Across Africa this year, something quiet and practical has been happening. Travel agents are learning to build trips that cross borders, not just sell single flights. They are swapping tips, testing hotels, and taking training that gives them real power to put together multi-country holidays.

Take a moment at any trade stand at a recent expo and you’ll see it: travel agents from different countries leaning over brochures, on their phones arranging meet-ups, or laughing about a shared connection in another capital. It’s low-key, but it works. Those conversations turn into itineraries.
In Nairobi, the Kenya Association of Travel Agents (KATA) used its June AGM to push a new agenda. Over 350 delegates came away talking about distribution, data and partnerships. Earlier, KATA ran familiarisation trips to South Africa and Dubai and continues to roll out hands-on training with GDS providers and airline partners. The aim is simple: when an agent knows a place and can access fares quickly, they can sell it with confidence.
In Dar es Salaam, the Tanzania Society of Travel Agents (TASOTA) ran its AGM and, like others, pushed the same message — better distribution, clearer standards, closer ties with carriers and tourism boards. TASOTA says these are not abstract targets. They are practical steps toward fewer booking headaches, faster confirmations, and packages that actually connect places rather than strand travellers in transit.

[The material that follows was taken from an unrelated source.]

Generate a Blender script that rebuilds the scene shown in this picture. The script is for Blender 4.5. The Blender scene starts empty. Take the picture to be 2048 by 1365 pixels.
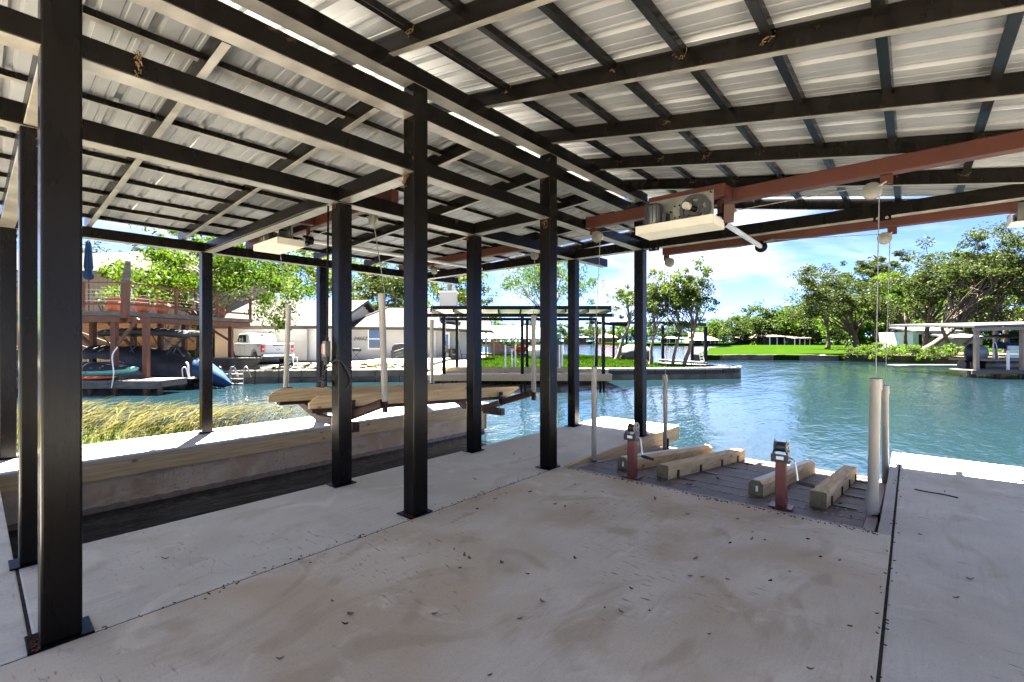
import bpy, math, random
import numpy as np
from mathutils import Vector, Matrix
R = math.radians
sc = bpy.context.scene
C = sc.collection
random.seed(7)

# ------------------------------------------------------------------ camera
PSI = math.atan(800.4 / 930.0)          # the camera looks this far round from +Y towards -X
CAM_H = 1.5
cam_d = bpy.data.cameras.new('camera')
cam = bpy.data.objects.new('camera', cam_d)
C.objects.link(cam)
cam.location = (0, 0, CAM_H)
cam.rotation_euler = (R(90), 0, PSI)
cam_d.sensor_width = 36.0
cam_d.lens = 36.0 * 930.0 / 2048.0
cam_d.clip_start = 0.05
cam_d.clip_end = 9000
sc.camera = cam

# ------------------------------------------------------------------ sky, sun, exposure
SUN_EL = R(70)
SUN_DIR = Vector((-0.868 * math.cos(SUN_EL), 0.496 * math.cos(SUN_EL), math.sin(SUN_EL)))
world = bpy.data.worlds.new('World')
sc.world = world
world.use_nodes = True
nt = world.node_tree
nt.nodes.clear()
wo = nt.nodes.new('ShaderNodeOutputWorld')
bg = nt.nodes.new('ShaderNodeBackground')
sky = nt.nodes.new('ShaderNodeTexSky')
sky.sky_type = 'NISHITA'
sky.sun_disc = False
sky.sun_elevation = SUN_EL
sky.sun_rotation = math.atan2(SUN_DIR.x, SUN_DIR.y)
sky.air_density = 0.075
sky.dust_density = 0.0
sky.ozone_density = 3.0
tc = nt.nodes.new('ShaderNodeTexCoord')
mp = nt.nodes.new('ShaderNodeMapping')
mp.inputs['Scale'].default_value = (1.0, 1.0, 2.6)
nz = nt.nodes.new('ShaderNodeTexNoise')
nz.inputs['Scale'].default_value = 2.3
nz.inputs['Detail'].default_value = 6
nz.inputs['Roughness'].default_value = 0.55
nz.inputs['Distortion'].default_value = 0.4
rp = nt.nodes.new('ShaderNodeValToRGB')
rp.color_ramp.elements[0].position = 0.47
rp.color_ramp.elements[1].position = 0.74
cm = nt.nodes.new('ShaderNodeMixRGB')
cm.inputs['Color2'].default_value = (1.55, 1.5, 1.52, 1)
nt.links.new(tc.outputs['Generated'], mp.inputs['Vector'])
nt.links.new(mp.outputs['Vector'], nz.inputs['Vector'])
nt.links.new(nz.outputs['Fac'], rp.inputs['Fac'])
nt.links.new(rp.outputs['Color'], cm.inputs['Fac'])
nt.links.new(sky.outputs['Color'], cm.inputs['Color1'])
nt.links.new(cm.outputs['Color'], bg.inputs['Color'])
bg.inputs['Strength'].default_value = 0.05
nt.links.new(bg.outputs['Background'], wo.inputs['Surface'])

sun_d = bpy.data.lights.new('sun', 'SUN')
sun_d.energy = 3.9
sun_d.angle = R(0.53)
sun_d.color = (1.0, 0.93, 0.82)
sun = bpy.data.objects.new('sun', sun_d)
C.objects.link(sun)
sun.location = (0, 0, 40)
sun.rotation_euler = SUN_DIR.to_track_quat('Z', 'Y').to_euler()

sc.view_settings.view_transform = 'Standard'
sc.view_settings.look = 'None'
sc.view_settings.exposure = 5.15
sc.view_settings.gamma = 1.0
sc.view_settings.use_curve_mapping = False
sc.render.engine = 'CYCLES'
cy = sc.cycles
cy.use_denoising = True
cy.max_bounces = 8
cy.diffuse_bounces = 5
cy.glossy_bounces = 4
cy.transmission_bounces = 4
cy.transparent_max_bounces = 6
cy.sample_clamp_indirect = 8
cy.caustics_reflective = True
cy.blur_glossy = 1.0
cy.caustics_refractive = False

# ------------------------------------------------------------------ helpers
CAMF = Matrix.Rotation(PSI, 4, 'Z')     # site frame whose y axis runs the way the camera looks
WM = {}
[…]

On the regional level, the Association of Eastern and Southern Africa Travel Agents (AESATA) is becoming a meeting ground for those ideas. With more than 13 member states under its umbrella, the network is starting to speak with one voice on training needs and policy issues. Those conversations matter. When agents from three different countries agree on a product, it’s easier to sell it to customers across the region.
Trade fairs such as the Magical Kenya Travel Expo (MKTE) and the Africa Tourism Fair (ATF) are doing the heavy lifting. They compress months of outreach into a few days. Suppliers meet buyers, hotels find new agent partners, and tour operators discover routes they never considered. The results include more multi-destination packages on offer and more agents able to book them.
What’s changed on the ground? Familiarisation trips, for one. When agents walk a hotel, test a transfer and meet a local guide, their pitch is sharper. Training is another. Workshops with GDS vendors, airline sales teams and marketing experts are giving smaller agencies tools that used to be the preserve of larger firms. And technology, even basic CRM and payment systems, is making agents faster and more reliable.
Yes, there are still bumps. Visas, inconsistent infrastructure and some stubborn rules keep popping up. But the energy among agents is pragmatic. They are not dreaming big and vague. They are making lists, exchanging contacts and following up on leads.
What this means for travellers is reassuring. Instead of piecing together a trip across several agents, a growing number of agencies can now sell a week in East Africa or a combined city-and-beach holiday with one booking, clear transfers and local support. That’s the real shift: agents moving from ticket-sellers to travel advisors.
Through associations like KATA, TASOTA and AESATA, and the big expos like MKTE and ATF, travel agents are quietly stitching the continent together. It’s practical work. It won’t make headlines every day. But for a traveller who wants to cross borders without the hassle, it already makes a world of difference.